## The problem
Restate the whole listing exactly.

### Given information

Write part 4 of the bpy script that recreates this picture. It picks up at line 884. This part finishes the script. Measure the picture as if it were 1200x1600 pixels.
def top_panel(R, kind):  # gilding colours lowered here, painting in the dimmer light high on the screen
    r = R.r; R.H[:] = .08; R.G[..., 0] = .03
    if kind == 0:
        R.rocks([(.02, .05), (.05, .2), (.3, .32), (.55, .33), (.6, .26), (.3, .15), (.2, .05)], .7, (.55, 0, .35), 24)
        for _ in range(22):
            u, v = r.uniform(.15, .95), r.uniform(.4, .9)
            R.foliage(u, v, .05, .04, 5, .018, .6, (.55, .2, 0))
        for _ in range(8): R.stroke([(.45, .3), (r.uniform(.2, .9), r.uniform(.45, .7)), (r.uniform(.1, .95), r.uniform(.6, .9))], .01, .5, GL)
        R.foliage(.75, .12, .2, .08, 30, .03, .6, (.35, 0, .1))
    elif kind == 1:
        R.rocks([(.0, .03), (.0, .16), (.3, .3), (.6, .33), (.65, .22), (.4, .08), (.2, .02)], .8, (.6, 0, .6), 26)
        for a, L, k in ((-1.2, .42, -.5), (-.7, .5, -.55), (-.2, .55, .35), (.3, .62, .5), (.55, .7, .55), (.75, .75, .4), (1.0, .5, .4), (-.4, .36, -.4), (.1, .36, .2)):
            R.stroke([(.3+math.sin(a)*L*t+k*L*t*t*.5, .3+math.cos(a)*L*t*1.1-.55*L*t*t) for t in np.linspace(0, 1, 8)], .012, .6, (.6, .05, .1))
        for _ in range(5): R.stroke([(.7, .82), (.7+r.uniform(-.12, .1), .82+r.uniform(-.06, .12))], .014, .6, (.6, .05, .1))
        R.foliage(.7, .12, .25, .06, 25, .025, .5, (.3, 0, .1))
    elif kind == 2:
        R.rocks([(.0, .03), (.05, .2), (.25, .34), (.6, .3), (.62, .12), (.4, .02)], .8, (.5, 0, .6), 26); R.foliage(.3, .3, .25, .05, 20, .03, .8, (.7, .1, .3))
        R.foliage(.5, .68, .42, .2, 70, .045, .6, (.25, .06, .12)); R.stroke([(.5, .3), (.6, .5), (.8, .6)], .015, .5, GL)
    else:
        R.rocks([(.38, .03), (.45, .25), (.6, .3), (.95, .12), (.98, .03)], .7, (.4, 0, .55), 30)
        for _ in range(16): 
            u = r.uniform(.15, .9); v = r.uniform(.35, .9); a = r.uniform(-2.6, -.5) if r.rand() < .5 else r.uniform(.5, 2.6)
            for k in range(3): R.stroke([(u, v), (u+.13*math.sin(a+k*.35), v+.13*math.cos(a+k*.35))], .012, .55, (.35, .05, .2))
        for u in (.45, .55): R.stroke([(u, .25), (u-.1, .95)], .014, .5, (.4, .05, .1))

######

## Written answer
Write part 4 of the bpy script that recreates this picture. It picks up at line 884. This part finishes the script. Measure the picture as if it were 1200x1600 pixels.
def top_panel(R, kind):  # gilding colours lowered here, painting in the dimmer light high on the screen
    r = R.r; R.H[:] = .08; R.G[..., 0] = .03
    if kind == 0:
        R.rocks([(.02, .05), (.05, .2), (.3, .32), (.55, .33), (.6, .26), (.3, .15), (.2, .05)], .7, (.55, 0, .35), 24)
        for _ in range(22):
            u, v = r.uniform(.15, .95), r.uniform(.4, .9)
            R.foliage(u, v, .05, .04, 5, .018, .6, (.55, .2, 0))
        for _ in range(8): R.stroke([(.45, .3), (r.uniform(.2, .9), r.uniform(.45, .7)), (r.uniform(.1, .95), r.uniform(.6, .9))], .01, .5, GL)
        R.foliage(.75, .12, .2, .08, 30, .03, .6, (.35, 0, .1))
    elif kind == 1:
        R.rocks([(.0, .03), (.0, .16), (.3, .3), (.6, .33), (.65, .22), (.4, .08), (.2, .02)], .8, (.6, 0, .6), 26)
        for a, L, k in ((-1.2, .42, -.5), (-.7, .5, -.55), (-.2, .55, .35), (.3, .62, .5), (.55, .7, .55), (.75, .75, .4), (1.0, .5, .4), (-.4, .36, -.4), (.1, .36, .2)):
            R.stroke([(.3+math.sin(a)*L*t+k*L*t*t*.5, .3+math.cos(a)*L*t*1.1-.55*L*t*t) for t in np.linspace(0, 1, 8)], .012, .6, (.6, .05, .1))
        for _ in range(5): R.stroke([(.7, .82), (.7+r.uniform(-.12, .1), .82+r.uniform(-.06, .12))], .014, .6, (.6, .05, .1))
        R.foliage(.7, .12, .25, .06, 25, .025, .5, (.3, 0, .1))
    elif kind == 2:
        R.rocks([(.0, .03), (.05, .2), (.25, .34), (.6, .3), (.62, .12), (.4, .02)], .8, (.5, 0, .6), 26); R.foliage(.3, .3, .25, .05, 20, .03, .8, (.7, .1, .3))
        R.foliage(.5, .68, .42, .2, 70, .045, .6, (.25, .06, .12)); R.stroke([(.5, .3), (.6, .5), (.8, .6)], .015, .5, GL)
    else:
        R.rocks([(.38, .03), (.45, .25), (.6, .3), (.95, .12), (.98, .03)], .7, (.4, 0, .55), 30)
        for _ in range(16): 
            u = r.uniform(.15, .9); v = r.uniform(.35, .9); a = r.uniform(-2.6, -.5) if r.rand() < .5 else r.uniform(.5, 2.6)
            for k in range(3): R.stroke([(u, v), (u+.13*math.sin(a+k*.35), v+.13*math.cos(a+k*.35))], .012, .55, (.35, .05, .2))
        for u in (.45, .55): R.stroke([(u, .25), (u-.1, .95)], .014, .5, (.4, .05, .1))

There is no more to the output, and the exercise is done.